The music continues seamlessly into Act II, opening with a chromatic pizzicato section in the upper strings [11] to reflect Leilon’s continued restlessness. He drinks wine with a friend [12][15], who tells him that Blondelaine will never return. As the friend puts on his coat to leave, it gets caught in his belt, and he asks Leilon for his dagger to cut himself free, placing the dagger on a table as he leaves. Leilon is left alone to contemplate his fate [16] (solo flute and violins), though not for long, as a forte-piano chord at the start of the next scene marks the reappearance of Blondelaine [17]. Her face pale, she walks slowly towards Leilon, who is initially delighted by her return but then fearful as he looks more closely at her face and dishevelled hair. He asks her where she has been, but she makes no response. Eventually he loses his patience with her, and Blondelaine explains that she does not know where she went.

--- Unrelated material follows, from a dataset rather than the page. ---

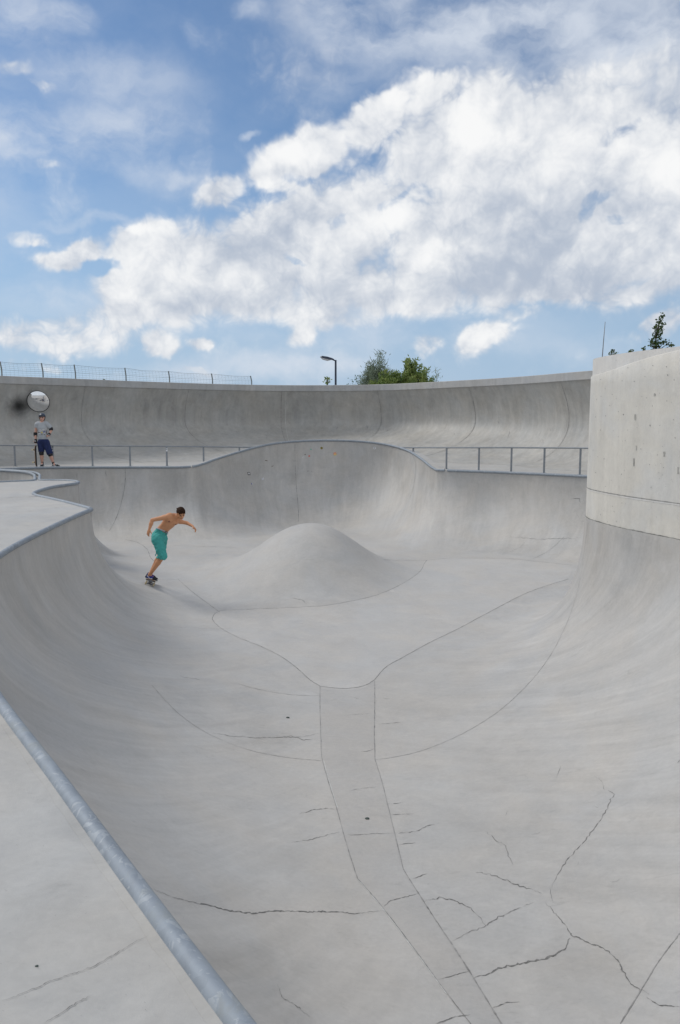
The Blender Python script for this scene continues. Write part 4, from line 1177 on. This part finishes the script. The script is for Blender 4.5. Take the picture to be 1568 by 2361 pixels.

Now alone, she looks at herself in a mirror and laughs nervously [18], accompanied by nightmarish music that would not be out of place in the context of a film. Scaramouche appears behind the door (col legno in the double basses), and when she sees him in the reflection of the mirror, she screams and tries to flee from his grasp, but he is too strong [19]. Seeing Leilon’s dagger lying on the table, she kills him. Leilon enters but does not see the dead body. Husband and wife are reunited, expressing their love for each other (to impassioned string writing), and as he plays the piano, Blondelaine dances [20][21]. However, this brief moment of happiness is short-lived, as Blondelaine is struck with horror when she hears Scaramouche calling her (long, sustained dissonances in the woodwind clashing with Leilon’s cheery piano music), which Leilon cannot hear, and she asks her husband to play faster. She dances faster and faster, and working herself into a frenzy, she finally dances before the body of Scaramouche, before dropping dead to the floor.

Dominic Wells

¹ This is often represented by both a solo viola and a solo cello playing as one (such as in octaves or thirds).